The temporary structure seemed to shake and roll, and to no surprise: Half the people inside were dancing and singing atop the heavy wooden tables, tables that surely had been constructed with precisely that sort of punishment in mind. Obviously, considerations of decorum — those restraints on behavior customarily observed by society — had been forgotten, to the obvious edification of all those present.

I stopped at one of the outer doors. Just yards away, absurdly long rows of whole chickens were being roasted on spits. Signs decreed the price of the liter-sized Masses to be six Deutschmarks, 75 pfennigs – or was it 7.10? Either way, think of it as $8.50 for 33.8 ounces.

Just like in the photos, matronly waitresses toting anywhere from two to ten of the deliciously full Masses rushed past.
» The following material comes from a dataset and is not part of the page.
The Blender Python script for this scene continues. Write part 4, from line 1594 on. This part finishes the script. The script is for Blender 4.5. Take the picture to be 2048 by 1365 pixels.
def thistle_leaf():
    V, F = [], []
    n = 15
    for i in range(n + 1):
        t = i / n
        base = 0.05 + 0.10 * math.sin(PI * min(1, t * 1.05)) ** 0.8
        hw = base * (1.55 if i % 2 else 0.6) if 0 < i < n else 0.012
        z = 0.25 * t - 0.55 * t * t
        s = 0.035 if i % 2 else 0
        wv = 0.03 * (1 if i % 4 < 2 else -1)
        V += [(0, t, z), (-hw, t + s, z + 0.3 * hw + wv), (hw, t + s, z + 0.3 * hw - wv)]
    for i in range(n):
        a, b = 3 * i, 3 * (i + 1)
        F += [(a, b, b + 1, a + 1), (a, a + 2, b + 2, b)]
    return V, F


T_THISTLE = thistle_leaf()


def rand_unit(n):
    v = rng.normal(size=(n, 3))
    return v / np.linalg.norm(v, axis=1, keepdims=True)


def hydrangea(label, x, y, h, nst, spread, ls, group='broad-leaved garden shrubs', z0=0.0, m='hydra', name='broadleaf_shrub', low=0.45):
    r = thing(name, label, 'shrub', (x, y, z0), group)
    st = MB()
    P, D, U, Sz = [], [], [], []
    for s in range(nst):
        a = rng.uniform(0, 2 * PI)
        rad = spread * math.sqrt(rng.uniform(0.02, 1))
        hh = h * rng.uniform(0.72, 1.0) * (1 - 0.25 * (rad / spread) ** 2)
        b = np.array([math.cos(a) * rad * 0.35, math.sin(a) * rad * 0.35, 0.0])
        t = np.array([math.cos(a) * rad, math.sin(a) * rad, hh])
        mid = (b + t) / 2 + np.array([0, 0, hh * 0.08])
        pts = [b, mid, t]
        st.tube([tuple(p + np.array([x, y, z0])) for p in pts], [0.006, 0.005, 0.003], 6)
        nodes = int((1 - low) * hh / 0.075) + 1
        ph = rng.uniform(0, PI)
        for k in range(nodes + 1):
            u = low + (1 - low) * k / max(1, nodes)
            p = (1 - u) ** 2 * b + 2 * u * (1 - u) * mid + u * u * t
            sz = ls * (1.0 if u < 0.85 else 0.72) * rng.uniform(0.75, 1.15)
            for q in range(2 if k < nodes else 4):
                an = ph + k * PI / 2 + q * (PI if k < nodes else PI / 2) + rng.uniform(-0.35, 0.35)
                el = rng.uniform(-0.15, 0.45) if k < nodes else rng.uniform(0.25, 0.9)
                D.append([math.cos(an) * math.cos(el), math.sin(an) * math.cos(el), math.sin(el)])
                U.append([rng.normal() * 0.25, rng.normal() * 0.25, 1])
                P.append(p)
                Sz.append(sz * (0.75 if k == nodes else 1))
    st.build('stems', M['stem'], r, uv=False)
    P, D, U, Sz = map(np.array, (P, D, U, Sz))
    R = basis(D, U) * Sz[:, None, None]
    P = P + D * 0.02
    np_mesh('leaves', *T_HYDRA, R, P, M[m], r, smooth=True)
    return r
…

Pretzels the size of large plates were being eaten.

Still standing at the door, I beheld this veritable city of beer, and as I started to enter, a greenish-hued man staggered past me and began vomiting violently next to a steel support beam.

Finally, it seemed that I’d found home.

Im Himmel gibt es kein bier! Darum trinken wir es hier!

Consequently, and unsurprisingly, these sources and sensations have combined to produce an inner barometer.

To see an Oktoberfest beer on sale in mid-August is an optical illusion to me. If I buy one, it is destined to remain in my cupboard until the Ohio Valley adapts to Bavarian climatic norms. If this occurs in mid-September, that’s fine. If it doesn’t happen until October, even better.

And if I might be in Munich some sweet day to once again experience the real thing … but maybe not. Nothing can match the memory of the first time. Better to board a train for the countryside, find a weekend harvest celebration in a small town, and do it together one more time.